The protocols have led to fewer injuries, though not perfection. In pre-meet training, the 4-year-old gelding Zeke was euthanized Sept. 17 after a Sept. 16 injury on Santa Anita’s training track, just the second of the year over that particular surface.

Beyond horse welfare, the story of the upcoming Santa Anita meet is the return of the Breeders’ Cup after the track last hosted it in 2016. The Breeders’ Cup endorsed its commitment to Santa Anita in a meeting in Lexington in late June when Breeders’ Cup president and CEO Craig Fravel said his organization was encouraged by the actions taken by TSG, horsemen, and the California Horse Racing Board to address equine safety. 

Fravel, a former racing executive at Del Mar, will join TSG after the Breeder’s Cup. He accepted a role this month as CEO of racing operations. 

The opening-day card at Santa Anita has an unmistakable Breeders’ Cup connection. Two of the three graded stakes serve as preps for the Breeders’ Cup: the Chandelier Stakes (G1) for fillies and the counterpart race for males, the American Pharoah Stakes (G1). Both races, around two turns and at 1 1/16 miles, are part of the Challenge Series, providing automatic entry-paid berths in the Juvenile Fillies (G1) and TVG Juvenile (G1), respectively. 

The American Pharoah, named in honor of the 2015 Triple Crown winner who won this race in 2014 when it was called the FrontRunner Stakes (G1), drew the deepest stakes field of the day with nine horses. Leading contenders include American Theorem, Eight Rings, Express Train, Storm the Court, Shoplifted, Nucky, and Collusion Illusion.

The 9-5 morning-line favorite is Bob Baffert trainee Eight Rings. Baffert trained American Pharoah and seven other winners of this race. The Empire Maker  colt, a 6 1/4-length first-out winner, adds blinkers after a Runhappy Del Mar Futurity (G1) fiasco in which he ducked sharply toward the rail in the opening sixteenth of a mile, unseating his rider, Drayden Van Dyke, and impeding Storm the Court, who lost jockey Flavien Prat.

John Velazquez, in town from his regular base at Belmont Park, has been named to ride by Baffert, who said he made the change in advance, fearful Van Dyke might not be ready to ride by Friday after injuring his right arm in the Del Mar Futurity fall.

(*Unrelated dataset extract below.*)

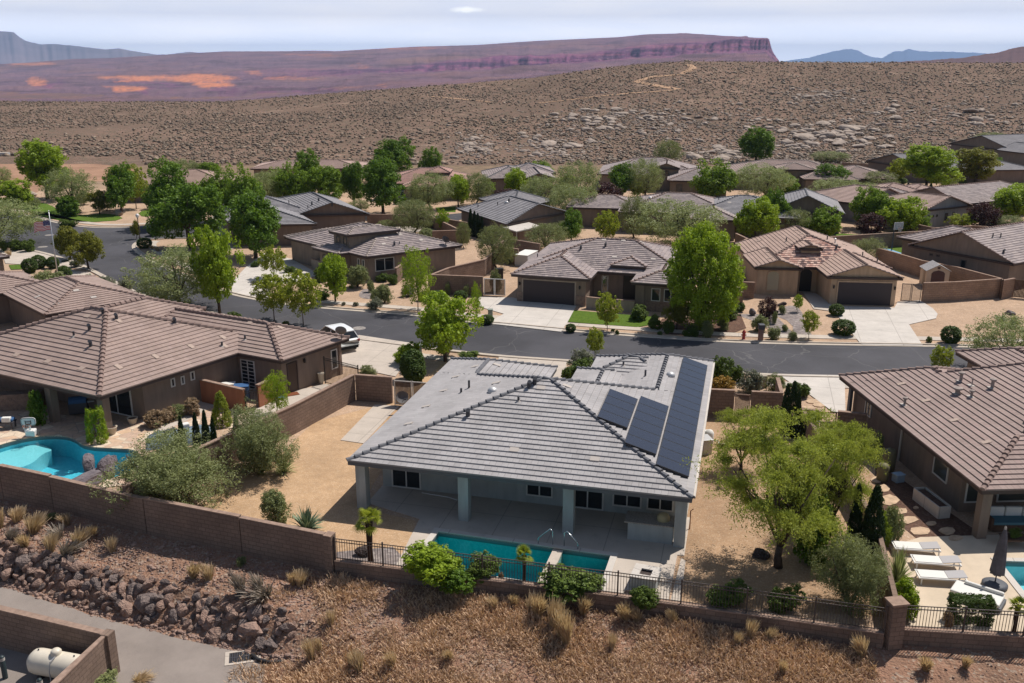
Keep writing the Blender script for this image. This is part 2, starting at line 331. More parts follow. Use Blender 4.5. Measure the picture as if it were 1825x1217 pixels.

Van Dyke has mounts in three races, beginning with Antigone in the second race. 

Nucky and Collusion Illusion are graded stakes winners. Nucky won the Del Mar Futurity, a race the connections of Collusion Illusion chose to bypass after he won the Best Pal Stakes (G2) Aug. 10 at Del Mar.

A colt by Twirling Candy , Collusion Illusion won his other start in a July 21 maiden race at Del Mar for trainer Mark Glatt and owners Dan Agnew, Jerry Schneider, John Xitco, and Rodney Orr. 

“The owners of the horse understood my thinking—that we would pass the Futurity and point for one of these Breeders’ Cup “Win and You’re In” races, whether it be at Santa Anita or Keeneland or at Belmont,” Glatt said. “And it looks like we’ll stay home and run here Friday.”

Bred in Florida by Donald Dizney out of the First Dude  mare Natalie Grace, Collusion Illusion was a $300,000 purchase by Glatt from Mayberry Farm’s consignment to the Ocala Breeders’ Sales Spring Sale of 2-Year-Olds in Training. He has not yet routed, true of all entrants with the exception of maiden winner Express Train.

“He’s just an average-sized horse, but he’s got some length and a nice stride,” Glatt said. “So there isn’t any reason to believe he won’t go two turns.”